Let $E$ closed and $x\in E$. I want to show there is a sequence that converges to $x$. I do as follow :
We have that $$E_n:=E\cap \left[x-\frac{1}{n},x+\frac{1}{n}\right]\neq \emptyset,$$ for all $n$. So, for all $n\in\mathbb N$, there is $x_n\in E_n$. Therefore $|x_n-x|<\frac{1}{n}\to 0$ when $n\to \infty $, and thus, $(x_n)$ is a sequence of $E$ that converge to $x$.
Did I used the Axiom of choice to construct $(x_n)$ ? If yes, how ? (because I didn't construct a choice function, did I ?)
The statement is trivially true, since the constant sequence $x_n=x$ converges to $x$. It's also been pointed out in a comment that if we exclude $x$ (as you may have intended to imply), then the statement is false.
However, the corresponding statement for open sets is true: If $E\subseteq\mathbb R$ is open and $x\in E$, then there is a sequence $\{x_n\}_n$ with $x_n\ne x$ for all $n\in\mathbb N$ that converges to $x$. One possible proof proceeds in analogy to your proof, so we can ask the same question about this.
You do use a choice function, and yes, you are using the axiom of choice. You know that there is some $x_n\in E_n$, but you don't have a specific one, and you're not specifying a way to choose one. Thus, you're assuming the existence of a choice function to choose one.
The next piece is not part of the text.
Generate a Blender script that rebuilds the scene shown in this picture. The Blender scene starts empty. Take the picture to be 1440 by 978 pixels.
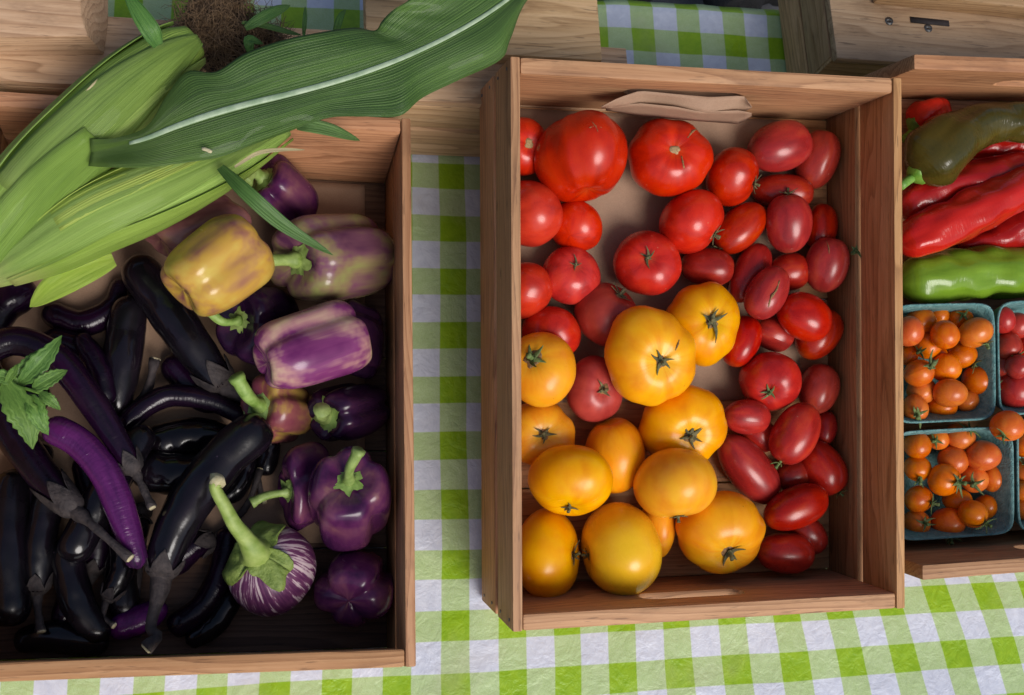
import bpy, bmesh, math, random
import numpy as np
from mathutils import Vector, Matrix, noise as mnoise

# ------------------------------------------------------------------ camera, sky, sun, exposure
SC = bpy.context.scene
COL = SC.collection
F, CX, CY, HT = 1629.0, 720.0, 489.0, 1.15          # focal length in pixels of a 1440 wide frame; camera height
R3 = np.array([[0.97385444, 0.0, -0.22717292],
               [-0.05544656, 0.96975710, -0.23769064],
               [0.22030255, 0.24407204, 0.94440226]])   # camera axes in world space
CAM = np.array([0.0, 0.0, HT])
cam = bpy.data.cameras.new('camera')
camo = bpy.data.objects.new('camera', cam)
COL.objects.link(camo)
cam.sensor_width = 36.0
cam.lens = F / 1440.0 * 36.0
cam.clip_start, cam.clip_end = 0.05, 100.0
camo.matrix_world = Matrix.Translation(CAM.tolist()) @ Matrix(R3.tolist()).to_4x4()
cam.dof.use_dof = True
cam.dof.focus_distance = 1.10
cam.dof.aperture_fstop = 16.0
SC.camera = camo

SUN_DIR = Vector((0.26, -0.64, 0.72)).normalized()      # towards the light: open front side of the stall
world = bpy.data.worlds.new('World')
SC.world = world
world.use_nodes = True
wn = world.node_tree
sky = wn.nodes.new('ShaderNodeTexSky')
sky.sky_type = 'NISHITA'
sky.sun_disc = False
sky.sun_elevation = math.asin(SUN_DIR.z)
sky.sun_rotation = math.atan2(SUN_DIR.x, SUN_DIR.y)
sky.dust_density = 3.0
sky.air_density = 1.0
wn.links.new(sky.outputs[0], wn.nodes['Background'].inputs[0])
wn.nodes['Background'].inputs[1].default_value = 0.062
sun = bpy.data.lights.new('sun', 'SUN')
sun.energy = 1.5
sun.angle = math.radians(30)
sun.color = (1.0, 0.965, 0.93)
suno = bpy.data.objects.new('sun', sun)
COL.objects.link(suno)
suno.rotation_euler = SUN_DIR.to_track_quat('Z', 'Y').to_euler()
SC.view_settings.view_transform = 'Standard'
SC.view_settings.look = 'None'
SC.view_settings.gamma = 1.0
SC.view_settings.exposure = 0.68
SC.view_settings.use_curve_mapping = False
SC.cycles.max_bounces = 6

rng = random.Random(11)

# ------------------------------------------------------------------ geometry helpers
def ray(px, py):
    return R3 @ np.array([px - CX, -(py - CY), -F])

def at(px, py, z=0.0):
    """point of the horizontal plane at height z seen at a pixel of the 1440 x 978 photo"""
    r = ray(px, py)
    return CAM + r * ((z - HT) / r[2])

def depth(P):
    return -(R3.T @ (np.asarray(P) - CAM))[2]

class Frame:
    """a crate's own frame: u to the right, v to the back, w out of the crate"""
    def __init__(s, x, y, g, a, z0=0.0):
        Rz = np.array([[math.cos(g), -math.sin(g), 0], [math.sin(g), math.cos(g), 0], [0, 0, 1]])
        Rx = np.array([[1, 0, 0], [0, math.cos(a), -math.sin(a)], [0, math.sin(a), math.cos(a)]])
        s.M = Rx @ Rz
        s.o = np.array([x, y, z0])
        s.spheres = []
    def w(s, u, v, w):
        return s.M @ np.array([u, v, w]) + s.o
    def at(s, px, py, w):
        n = s.M[:, 2]
        r = ray(px, py)
        t = (w - n @ (CAM - s.o)) / (n @ r)
        return CAM + r * t
    def loc(s, P):
        return s.M.T @ (np.asarray(P) - s.o)
    def matrix(s):
        return Matrix.Translation(s.o.tolist()) @ Matrix(s.M.tolist()).to_4x4()

def mesh_obj(name, V, Fc, mat, parent=None, uv=None, smooth=True, bevel=0.0):
    me = bpy.data.meshes.new(name)
    me.from_pydata([tuple(map(float, v)) for v in V], [], [tuple(f) for f in Fc])
    if uv is not None:
        lay = me.uv_layers.new(name='UVMap')
        idx = np.zeros(len(me.loops), dtype=np.int32)
        me.loops.foreach_get('vertex_index', idx)
        lay.data.foreach_set('uv', np.asarray(uv, dtype=np.float32)[idx].ravel())
    if bevel:
        bm = bmesh.new(); bm.from_mesh(me)
        bmesh.ops.recalc_face_normals(bm, faces=bm.faces)
        ed = [e for e in bm.edges if len(e.link_faces) == 2 and e.calc_face_angle() > 0.6]
        bmesh.ops.bevel(bm, geom=ed, offset=bevel, segments=2, profile=0.6, affect='EDGES')
        bm.to_mesh(me); bm.free()
    if smooth:
        me.polygons.foreach_set('use_smooth', [True] * len(me.polygons))
        if bevel:
            me.set_sharp_from_angle(angle=math.radians(40))
    me.materials.append(mat)
    o = bpy.data.objects.new(name, me)
    COL.objects.link(o)
    if parent is not None:
        o.parent = parent
    return o

def tag(o, label, cat, group=None, kind=None):
    if label: o['label'] = label
    if cat: o['category'] = cat
    if group: o['group'] = group
    if kind: o['kind'] = kind
    return o

def empty(name, loc, rot=None):
    o = bpy.data.objects.new(name, None)
    o.empty_display_size = 0.02
    COL.objects.link(o)
    m = Matrix.Translation([float(c) for c in loc])
    if rot is not None:
        m = m @ Matrix(rot.tolist()).to_4x4()
    o.matrix_world = m
    return o

def catmull(P, n):
    P = np.asarray(P, float)
    Q = np.vstack([2 * P[0] - P[1], P, 2 * P[-1] - P[-2]])
    out = []
    m = len(P) - 1
    for k in range(n):
        t = k / (n - 1) * m
        i = min(int(t), m - 1); f = t - i
        p0, p1, p2, p3 = Q[i:i + 4]
        out.append(0.5 * (2 * p1 + (p2 - p0) * f + (2 * p0 - 5 * p1 + 4 * p2 - p3) * f * f + (3 * p1 - p0 - 3 * p2 + p3) * f ** 3))
    return np.array(out)

def nrm(v):
    v = np.asarray(v, float)
    return v / max(np.linalg.norm(v), 1e-9)

def frames(C, down=(0, 0, -1)):
    """tangent, normal (towards down, so that the seam is underneath) and binormal along a line"""
    T = np.gradient(C, axis=0)
    T = np.array([nrm(t) for t in T])
    N, B = [], []
    for t in T:
        d = np.array(down, float)
        if abs(d @ t) > 0.97: d = np.array([1.0, 0, 0.2])
        n = nrm(d - (d @ t) * t); N.append(n); B.append(np.cross(t, n))
    return T, np.array(N), np.array(B)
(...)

You can prove the same thing without using the axiom of choice, though. Since $E$ is open, there is some $n_0\in\mathbb N$ such that $x+\frac1n\in E$ for all $n\ge n_0$. This sequence lies in $E$ and converges to $x$, and you don't need to assume the existence of a choice function to define it.
Update:
On your last question: No, you didn't construct a choice function, you assumed that one existed. It's the other way around: If you construct a choice function, you don't need to use the axiom of choice. You use it when you assume the existence of a choice function without constructing one.